### Directive
Report every line in the listing that contains the string "noise".
— Start of Provided entries —
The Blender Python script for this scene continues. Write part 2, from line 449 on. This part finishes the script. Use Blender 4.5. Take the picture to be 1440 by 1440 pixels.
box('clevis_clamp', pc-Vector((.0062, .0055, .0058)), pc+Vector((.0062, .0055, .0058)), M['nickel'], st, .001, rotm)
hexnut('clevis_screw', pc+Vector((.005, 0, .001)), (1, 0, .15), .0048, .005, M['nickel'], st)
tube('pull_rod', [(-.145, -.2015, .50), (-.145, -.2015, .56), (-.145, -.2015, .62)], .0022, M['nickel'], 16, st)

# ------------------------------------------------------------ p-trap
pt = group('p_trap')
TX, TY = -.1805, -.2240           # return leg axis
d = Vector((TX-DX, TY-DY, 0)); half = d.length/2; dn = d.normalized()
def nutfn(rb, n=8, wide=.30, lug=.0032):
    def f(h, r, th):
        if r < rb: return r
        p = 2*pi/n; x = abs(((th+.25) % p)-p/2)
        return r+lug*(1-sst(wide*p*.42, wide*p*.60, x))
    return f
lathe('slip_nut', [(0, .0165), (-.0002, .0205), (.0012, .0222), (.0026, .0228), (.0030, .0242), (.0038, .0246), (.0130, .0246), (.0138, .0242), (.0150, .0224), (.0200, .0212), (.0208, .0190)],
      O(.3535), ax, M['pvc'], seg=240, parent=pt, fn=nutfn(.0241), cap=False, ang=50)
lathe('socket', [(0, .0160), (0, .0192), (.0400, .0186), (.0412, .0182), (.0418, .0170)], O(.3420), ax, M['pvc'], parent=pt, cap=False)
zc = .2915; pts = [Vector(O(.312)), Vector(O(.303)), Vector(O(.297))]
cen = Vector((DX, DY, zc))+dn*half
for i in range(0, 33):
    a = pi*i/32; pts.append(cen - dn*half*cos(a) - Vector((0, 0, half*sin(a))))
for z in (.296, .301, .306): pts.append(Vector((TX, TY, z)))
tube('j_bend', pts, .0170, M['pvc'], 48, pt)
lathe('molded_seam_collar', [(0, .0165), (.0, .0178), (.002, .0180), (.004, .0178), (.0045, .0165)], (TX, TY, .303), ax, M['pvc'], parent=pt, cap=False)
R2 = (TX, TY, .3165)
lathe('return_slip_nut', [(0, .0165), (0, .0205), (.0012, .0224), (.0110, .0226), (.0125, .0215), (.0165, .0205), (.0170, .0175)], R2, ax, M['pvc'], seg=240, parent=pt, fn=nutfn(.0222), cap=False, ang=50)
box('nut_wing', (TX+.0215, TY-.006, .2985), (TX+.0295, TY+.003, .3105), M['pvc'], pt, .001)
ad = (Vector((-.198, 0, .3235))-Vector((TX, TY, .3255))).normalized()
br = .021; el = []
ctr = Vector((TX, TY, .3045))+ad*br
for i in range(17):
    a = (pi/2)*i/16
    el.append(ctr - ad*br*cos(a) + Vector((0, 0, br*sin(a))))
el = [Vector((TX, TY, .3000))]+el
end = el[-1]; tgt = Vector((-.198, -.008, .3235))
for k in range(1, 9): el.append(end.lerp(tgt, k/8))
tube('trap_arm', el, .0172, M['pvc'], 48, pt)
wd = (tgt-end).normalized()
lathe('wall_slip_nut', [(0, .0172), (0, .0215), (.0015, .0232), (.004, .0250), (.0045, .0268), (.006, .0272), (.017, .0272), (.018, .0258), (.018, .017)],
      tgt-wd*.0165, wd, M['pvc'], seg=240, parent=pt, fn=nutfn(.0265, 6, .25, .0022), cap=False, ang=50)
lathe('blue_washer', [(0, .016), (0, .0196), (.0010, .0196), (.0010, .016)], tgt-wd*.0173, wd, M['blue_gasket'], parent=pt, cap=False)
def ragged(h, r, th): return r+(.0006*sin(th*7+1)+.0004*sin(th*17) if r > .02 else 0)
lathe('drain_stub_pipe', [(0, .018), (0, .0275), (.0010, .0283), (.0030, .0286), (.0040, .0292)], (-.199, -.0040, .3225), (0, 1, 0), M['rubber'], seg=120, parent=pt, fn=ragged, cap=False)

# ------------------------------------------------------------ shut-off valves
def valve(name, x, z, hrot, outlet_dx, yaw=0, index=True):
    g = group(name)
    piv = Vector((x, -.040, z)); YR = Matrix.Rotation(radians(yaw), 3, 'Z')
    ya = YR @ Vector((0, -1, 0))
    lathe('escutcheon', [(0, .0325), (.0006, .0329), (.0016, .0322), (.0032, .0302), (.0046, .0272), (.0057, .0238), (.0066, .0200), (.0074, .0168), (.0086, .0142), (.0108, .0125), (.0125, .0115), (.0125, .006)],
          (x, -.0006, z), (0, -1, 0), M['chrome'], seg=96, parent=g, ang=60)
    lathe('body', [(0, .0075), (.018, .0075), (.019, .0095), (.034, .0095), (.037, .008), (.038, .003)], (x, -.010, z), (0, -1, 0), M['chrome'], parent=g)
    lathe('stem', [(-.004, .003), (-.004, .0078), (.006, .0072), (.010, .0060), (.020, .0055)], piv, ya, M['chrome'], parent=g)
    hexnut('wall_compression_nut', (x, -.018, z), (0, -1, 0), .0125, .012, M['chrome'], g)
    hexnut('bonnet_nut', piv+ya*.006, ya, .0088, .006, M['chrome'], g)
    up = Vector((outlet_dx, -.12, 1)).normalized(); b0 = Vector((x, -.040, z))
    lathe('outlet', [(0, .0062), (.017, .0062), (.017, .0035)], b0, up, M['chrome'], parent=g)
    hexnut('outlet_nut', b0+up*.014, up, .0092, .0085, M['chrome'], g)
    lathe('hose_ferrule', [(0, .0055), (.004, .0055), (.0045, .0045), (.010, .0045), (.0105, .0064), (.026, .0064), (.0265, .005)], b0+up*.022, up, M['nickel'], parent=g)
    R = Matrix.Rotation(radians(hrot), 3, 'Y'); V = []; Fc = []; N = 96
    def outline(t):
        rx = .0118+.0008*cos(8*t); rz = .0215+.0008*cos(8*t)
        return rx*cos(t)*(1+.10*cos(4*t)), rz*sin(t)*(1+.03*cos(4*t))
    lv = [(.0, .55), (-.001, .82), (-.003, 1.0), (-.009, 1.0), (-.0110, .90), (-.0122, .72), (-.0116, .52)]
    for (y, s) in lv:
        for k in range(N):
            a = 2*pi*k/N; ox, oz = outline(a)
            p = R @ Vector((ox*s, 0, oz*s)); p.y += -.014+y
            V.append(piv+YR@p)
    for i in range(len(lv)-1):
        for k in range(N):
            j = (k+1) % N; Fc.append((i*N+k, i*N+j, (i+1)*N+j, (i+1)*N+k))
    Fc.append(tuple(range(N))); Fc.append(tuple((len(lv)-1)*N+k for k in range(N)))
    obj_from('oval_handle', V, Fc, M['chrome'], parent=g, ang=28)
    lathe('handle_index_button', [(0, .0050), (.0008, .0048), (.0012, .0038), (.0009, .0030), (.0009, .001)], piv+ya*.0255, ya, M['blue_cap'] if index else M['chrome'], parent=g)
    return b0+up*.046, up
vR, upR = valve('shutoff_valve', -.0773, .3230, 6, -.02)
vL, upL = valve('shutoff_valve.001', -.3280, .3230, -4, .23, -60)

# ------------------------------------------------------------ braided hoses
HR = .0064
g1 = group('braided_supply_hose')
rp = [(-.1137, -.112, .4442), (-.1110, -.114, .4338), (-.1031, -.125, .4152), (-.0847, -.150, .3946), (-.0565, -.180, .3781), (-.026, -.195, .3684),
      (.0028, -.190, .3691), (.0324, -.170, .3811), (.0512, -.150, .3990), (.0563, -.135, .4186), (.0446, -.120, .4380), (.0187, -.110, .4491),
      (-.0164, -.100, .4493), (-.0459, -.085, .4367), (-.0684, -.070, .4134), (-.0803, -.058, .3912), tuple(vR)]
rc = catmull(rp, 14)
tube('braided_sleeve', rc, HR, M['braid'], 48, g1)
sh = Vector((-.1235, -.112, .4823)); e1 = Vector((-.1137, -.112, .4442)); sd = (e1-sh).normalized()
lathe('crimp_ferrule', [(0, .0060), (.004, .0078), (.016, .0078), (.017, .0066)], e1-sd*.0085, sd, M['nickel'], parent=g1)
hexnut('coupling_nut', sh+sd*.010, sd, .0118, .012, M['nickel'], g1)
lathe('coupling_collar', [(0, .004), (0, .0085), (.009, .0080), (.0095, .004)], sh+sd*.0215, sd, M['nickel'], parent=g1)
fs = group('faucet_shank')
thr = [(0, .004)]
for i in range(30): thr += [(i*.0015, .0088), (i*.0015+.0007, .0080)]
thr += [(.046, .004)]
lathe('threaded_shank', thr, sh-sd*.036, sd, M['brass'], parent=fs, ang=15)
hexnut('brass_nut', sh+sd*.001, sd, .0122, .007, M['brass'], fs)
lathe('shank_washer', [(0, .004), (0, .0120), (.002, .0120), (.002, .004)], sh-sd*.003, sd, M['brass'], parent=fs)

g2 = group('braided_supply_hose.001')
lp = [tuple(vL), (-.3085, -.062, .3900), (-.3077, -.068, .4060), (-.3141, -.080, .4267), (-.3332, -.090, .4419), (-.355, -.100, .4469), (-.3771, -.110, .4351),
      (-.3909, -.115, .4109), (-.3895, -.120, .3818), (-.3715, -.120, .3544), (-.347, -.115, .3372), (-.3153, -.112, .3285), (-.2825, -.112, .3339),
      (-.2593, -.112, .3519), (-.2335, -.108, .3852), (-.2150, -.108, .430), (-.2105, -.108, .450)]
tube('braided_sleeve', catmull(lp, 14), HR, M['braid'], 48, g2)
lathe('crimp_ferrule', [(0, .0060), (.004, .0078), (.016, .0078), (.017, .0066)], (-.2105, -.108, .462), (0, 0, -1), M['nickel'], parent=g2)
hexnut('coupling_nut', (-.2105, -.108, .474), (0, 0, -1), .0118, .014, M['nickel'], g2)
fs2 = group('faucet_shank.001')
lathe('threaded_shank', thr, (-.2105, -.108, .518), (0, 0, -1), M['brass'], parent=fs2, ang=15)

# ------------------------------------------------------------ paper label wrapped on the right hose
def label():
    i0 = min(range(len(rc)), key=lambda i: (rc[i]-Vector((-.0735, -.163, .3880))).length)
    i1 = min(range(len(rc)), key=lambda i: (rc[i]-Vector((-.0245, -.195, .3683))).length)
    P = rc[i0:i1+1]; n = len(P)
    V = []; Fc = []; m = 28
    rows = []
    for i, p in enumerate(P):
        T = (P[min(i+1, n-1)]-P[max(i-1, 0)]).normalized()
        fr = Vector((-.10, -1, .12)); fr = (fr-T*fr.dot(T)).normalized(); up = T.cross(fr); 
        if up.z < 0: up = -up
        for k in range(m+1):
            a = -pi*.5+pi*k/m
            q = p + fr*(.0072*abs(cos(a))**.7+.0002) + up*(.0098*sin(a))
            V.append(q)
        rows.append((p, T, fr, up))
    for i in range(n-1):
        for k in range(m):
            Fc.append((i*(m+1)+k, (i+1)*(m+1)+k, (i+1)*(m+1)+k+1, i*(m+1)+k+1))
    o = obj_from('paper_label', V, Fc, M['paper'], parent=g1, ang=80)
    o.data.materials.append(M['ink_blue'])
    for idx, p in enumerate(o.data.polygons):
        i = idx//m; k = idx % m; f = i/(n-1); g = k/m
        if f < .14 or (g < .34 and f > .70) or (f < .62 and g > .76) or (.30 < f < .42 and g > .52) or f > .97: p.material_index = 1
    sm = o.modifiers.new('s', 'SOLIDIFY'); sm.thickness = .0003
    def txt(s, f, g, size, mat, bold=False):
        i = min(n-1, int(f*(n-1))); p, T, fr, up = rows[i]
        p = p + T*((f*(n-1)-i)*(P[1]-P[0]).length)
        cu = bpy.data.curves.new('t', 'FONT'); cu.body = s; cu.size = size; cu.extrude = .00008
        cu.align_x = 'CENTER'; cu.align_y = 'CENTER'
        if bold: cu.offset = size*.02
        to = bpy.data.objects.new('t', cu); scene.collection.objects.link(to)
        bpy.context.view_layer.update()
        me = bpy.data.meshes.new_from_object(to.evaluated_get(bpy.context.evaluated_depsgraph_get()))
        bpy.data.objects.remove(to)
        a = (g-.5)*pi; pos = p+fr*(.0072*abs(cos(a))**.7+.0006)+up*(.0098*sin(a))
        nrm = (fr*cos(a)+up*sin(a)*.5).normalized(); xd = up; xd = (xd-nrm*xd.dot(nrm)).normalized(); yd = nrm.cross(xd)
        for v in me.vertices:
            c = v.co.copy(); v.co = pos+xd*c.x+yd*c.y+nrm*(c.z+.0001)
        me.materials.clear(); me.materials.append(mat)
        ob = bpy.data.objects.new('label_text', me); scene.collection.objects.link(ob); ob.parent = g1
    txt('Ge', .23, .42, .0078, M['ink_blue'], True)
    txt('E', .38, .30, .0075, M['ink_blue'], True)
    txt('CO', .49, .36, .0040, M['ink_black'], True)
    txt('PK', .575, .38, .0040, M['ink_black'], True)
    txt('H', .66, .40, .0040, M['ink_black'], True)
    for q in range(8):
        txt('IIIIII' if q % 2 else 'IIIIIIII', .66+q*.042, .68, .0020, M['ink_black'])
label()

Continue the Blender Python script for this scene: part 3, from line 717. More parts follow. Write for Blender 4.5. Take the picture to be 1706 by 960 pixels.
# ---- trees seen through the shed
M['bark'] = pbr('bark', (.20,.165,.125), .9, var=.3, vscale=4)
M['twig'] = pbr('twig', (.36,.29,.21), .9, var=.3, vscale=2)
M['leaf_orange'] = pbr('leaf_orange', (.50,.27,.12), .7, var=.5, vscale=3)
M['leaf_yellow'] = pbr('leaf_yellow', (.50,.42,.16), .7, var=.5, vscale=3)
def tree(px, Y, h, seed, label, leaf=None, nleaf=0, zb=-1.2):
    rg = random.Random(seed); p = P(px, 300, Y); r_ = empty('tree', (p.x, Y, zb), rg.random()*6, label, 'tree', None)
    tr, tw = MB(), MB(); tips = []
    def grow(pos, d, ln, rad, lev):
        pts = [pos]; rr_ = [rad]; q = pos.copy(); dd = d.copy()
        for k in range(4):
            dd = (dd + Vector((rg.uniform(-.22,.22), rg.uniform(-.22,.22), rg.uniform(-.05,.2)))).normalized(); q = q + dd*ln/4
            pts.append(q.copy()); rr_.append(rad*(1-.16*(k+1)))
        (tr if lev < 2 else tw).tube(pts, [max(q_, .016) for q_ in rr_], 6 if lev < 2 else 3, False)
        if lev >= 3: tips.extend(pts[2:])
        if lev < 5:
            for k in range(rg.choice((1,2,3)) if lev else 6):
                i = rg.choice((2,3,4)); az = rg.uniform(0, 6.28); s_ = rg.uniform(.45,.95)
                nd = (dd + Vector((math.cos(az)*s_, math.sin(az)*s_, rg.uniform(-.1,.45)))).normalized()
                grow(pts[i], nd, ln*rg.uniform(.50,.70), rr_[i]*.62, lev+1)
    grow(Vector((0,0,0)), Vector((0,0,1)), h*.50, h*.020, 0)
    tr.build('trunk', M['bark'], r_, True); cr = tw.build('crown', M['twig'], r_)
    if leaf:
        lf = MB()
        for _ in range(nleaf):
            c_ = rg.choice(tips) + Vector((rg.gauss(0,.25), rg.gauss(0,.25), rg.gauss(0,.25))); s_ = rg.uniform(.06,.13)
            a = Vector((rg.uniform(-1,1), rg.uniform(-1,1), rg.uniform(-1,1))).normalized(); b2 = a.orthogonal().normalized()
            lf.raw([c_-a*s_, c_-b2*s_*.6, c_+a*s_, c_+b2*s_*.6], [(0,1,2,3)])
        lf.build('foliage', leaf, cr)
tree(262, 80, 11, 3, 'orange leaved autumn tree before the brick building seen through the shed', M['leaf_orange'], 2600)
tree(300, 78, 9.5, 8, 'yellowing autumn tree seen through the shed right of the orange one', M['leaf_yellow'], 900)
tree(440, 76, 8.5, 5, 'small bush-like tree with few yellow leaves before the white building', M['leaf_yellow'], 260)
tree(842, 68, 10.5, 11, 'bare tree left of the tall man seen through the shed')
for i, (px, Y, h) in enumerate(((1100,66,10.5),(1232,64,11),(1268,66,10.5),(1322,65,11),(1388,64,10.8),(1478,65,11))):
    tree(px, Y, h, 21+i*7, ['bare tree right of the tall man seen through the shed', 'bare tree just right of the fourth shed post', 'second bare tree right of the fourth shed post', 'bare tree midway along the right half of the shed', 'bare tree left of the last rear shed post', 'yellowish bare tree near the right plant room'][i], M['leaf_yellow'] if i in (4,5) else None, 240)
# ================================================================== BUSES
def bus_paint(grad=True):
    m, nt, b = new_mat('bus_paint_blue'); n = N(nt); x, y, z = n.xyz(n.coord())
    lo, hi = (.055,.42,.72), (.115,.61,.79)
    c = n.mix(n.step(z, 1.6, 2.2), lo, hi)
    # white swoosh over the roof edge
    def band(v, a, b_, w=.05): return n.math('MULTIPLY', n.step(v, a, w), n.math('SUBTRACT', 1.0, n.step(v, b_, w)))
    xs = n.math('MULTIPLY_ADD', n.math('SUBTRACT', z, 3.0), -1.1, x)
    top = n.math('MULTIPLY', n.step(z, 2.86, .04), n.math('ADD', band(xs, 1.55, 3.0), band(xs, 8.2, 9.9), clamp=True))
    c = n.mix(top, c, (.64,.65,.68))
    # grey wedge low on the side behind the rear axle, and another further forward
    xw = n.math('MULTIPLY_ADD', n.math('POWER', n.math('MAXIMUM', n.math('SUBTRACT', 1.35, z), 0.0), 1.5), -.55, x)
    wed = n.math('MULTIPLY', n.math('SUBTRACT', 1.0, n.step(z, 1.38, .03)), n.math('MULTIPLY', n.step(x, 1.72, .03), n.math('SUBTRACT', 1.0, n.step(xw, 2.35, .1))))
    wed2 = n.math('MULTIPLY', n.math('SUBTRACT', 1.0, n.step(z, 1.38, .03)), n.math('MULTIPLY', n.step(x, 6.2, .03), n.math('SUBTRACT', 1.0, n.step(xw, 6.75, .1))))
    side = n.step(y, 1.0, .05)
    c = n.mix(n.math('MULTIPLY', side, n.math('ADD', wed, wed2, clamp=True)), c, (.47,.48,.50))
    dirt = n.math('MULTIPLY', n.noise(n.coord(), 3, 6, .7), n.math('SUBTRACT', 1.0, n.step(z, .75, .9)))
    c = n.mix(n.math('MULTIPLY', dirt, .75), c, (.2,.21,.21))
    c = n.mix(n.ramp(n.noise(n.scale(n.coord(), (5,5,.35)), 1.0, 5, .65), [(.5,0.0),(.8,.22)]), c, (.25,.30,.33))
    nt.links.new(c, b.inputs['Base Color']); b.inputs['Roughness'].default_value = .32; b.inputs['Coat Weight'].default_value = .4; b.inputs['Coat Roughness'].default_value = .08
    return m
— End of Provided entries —
### Solved exercise
    dirt = n.math('MULTIPLY', n.noise(n.coord(), 3, 6, .7), n.math('SUBTRACT', 1.0, n.step(z, .75, .9)))
    c = n.mix(n.ramp(n.noise(n.scale(n.coord(), (5,5,.35)), 1.0, 5, .65), [(.5,0.0),(.8,.22)]), c, (.25,.30,.33))